- **DATA LINES**:
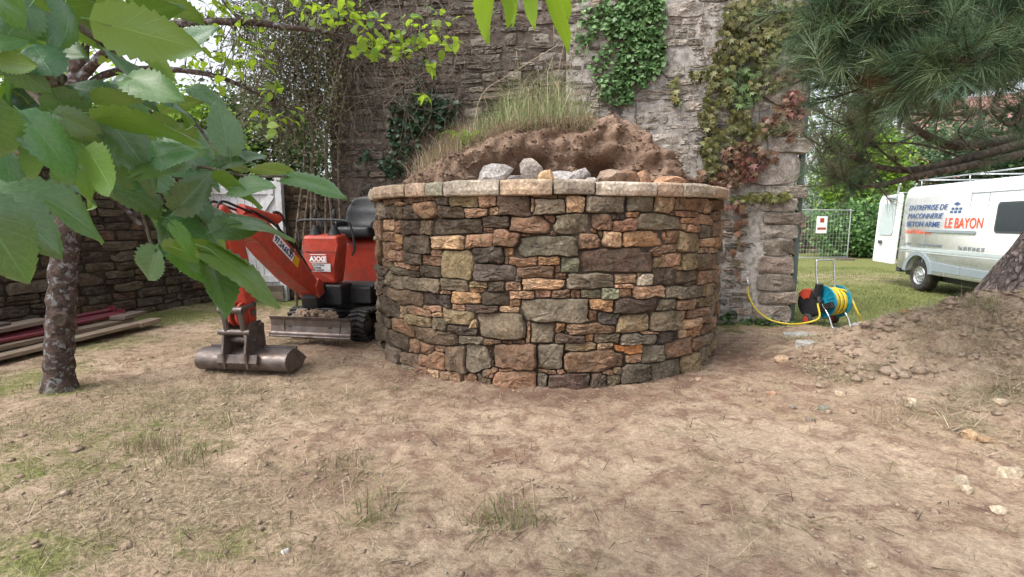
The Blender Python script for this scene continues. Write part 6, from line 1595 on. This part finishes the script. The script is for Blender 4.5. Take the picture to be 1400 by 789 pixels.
for k, (px, py, c) in enumerate(allv):
    p = onwall(px, py, rnd.uniform(.05, .20)) + vcI; d = Vector((rnd.gauss(0, .55), rnd.gauss(-.2, .25), -1)).normalized(); n = Vector((rnd.gauss(0, .35), -1, rnd.uniform(.1, 1.0)))
    o = link('leaf', rnd.choice(crl), VC); set_leaf(o, p, p + d * rnd.uniform(.07, .125), n, None); f = rnd.uniform(.6, 1.2)
    o.color = (c[0] * f, c[1] * f, c[2] * f, 1)
    if k >= 296: extra.append(o)
V, Fq, C = [], [], []
for o in extra:
    mw = o.matrix_basis if o.parent is None else o.matrix_local
    b = len(V); V += [tuple(mw @ v.co) for v in o.data.vertices]; Fq += [tuple(i + b for i in p.vertices) for p in o.data.polygons]; C += [tuple(o.color[:3])] * len(o.data.vertices)
for o in extra: bpy.data.objects.remove(o)
o = link('small_leaves', np_mesh('small_leaves', V, Fq, M['ivy_attr'], False, np.array(C)), VC); o['kind'] = 'stuff'
mb = MB()
for k in range(26):
    px, py, c = rnd.choice(allv); P = [onwall(px, py, .04) + vcI]
    for j in range(8): P.append(P[-1] + Vector((rnd.gauss(0, .05), rnd.gauss(0, .01), rnd.uniform(.06, .22))))
    for q in P: q.y = wy(q.x + 3.0) - .03 - (WALLY - .05)
    mb.tube(P, [.005] * len(P), 4, False)
mb.build('stems', M['twig'], VC)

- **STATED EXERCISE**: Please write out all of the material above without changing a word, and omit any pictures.

- **WORKED SOLUTION**:
The Blender Python script for this scene continues. Write part 6, from line 1595 on. This part finishes the script. The script is for Blender 4.5. Take the picture to be 1400 by 789 pixels.
for k, (px, py, c) in enumerate(allv):
    p = onwall(px, py, rnd.uniform(.05, .20)) + vcI; d = Vector((rnd.gauss(0, .55), rnd.gauss(-.2, .25), -1)).normalized(); n = Vector((rnd.gauss(0, .35), -1, rnd.uniform(.1, 1.0)))
    o = link('leaf', rnd.choice(crl), VC); set_leaf(o, p, p + d * rnd.uniform(.07, .125), n, None); f = rnd.uniform(.6, 1.2)
    o.color = (c[0] * f, c[1] * f, c[2] * f, 1)
    if k >= 296: extra.append(o)
V, Fq, C = [], [], []
for o in extra:
    mw = o.matrix_basis if o.parent is None else o.matrix_local
    b = len(V); V += [tuple(mw @ v.co) for v in o.data.vertices]; Fq += [tuple(i + b for i in p.vertices) for p in o.data.polygons]; C += [tuple(o.color[:3])] * len(o.data.vertices)
for o in extra: bpy.data.objects.remove(o)
o = link('small_leaves', np_mesh('small_leaves', V, Fq, M['ivy_attr'], False, np.array(C)), VC); o['kind'] = 'stuff'
mb = MB()
for k in range(26):
    px, py, c = rnd.choice(allv); P = [onwall(px, py, .04) + vcI]
    for j in range(8): P.append(P[-1] + Vector((rnd.gauss(0, .05), rnd.gauss(0, .01), rnd.uniform(.06, .22))))
    for q in P: q.y = wy(q.x + 3.0) - .03 - (WALLY - .05)
    mb.tube(P, [.005] * len(P), 4, False)
mb.build('stems', M['twig'], VC)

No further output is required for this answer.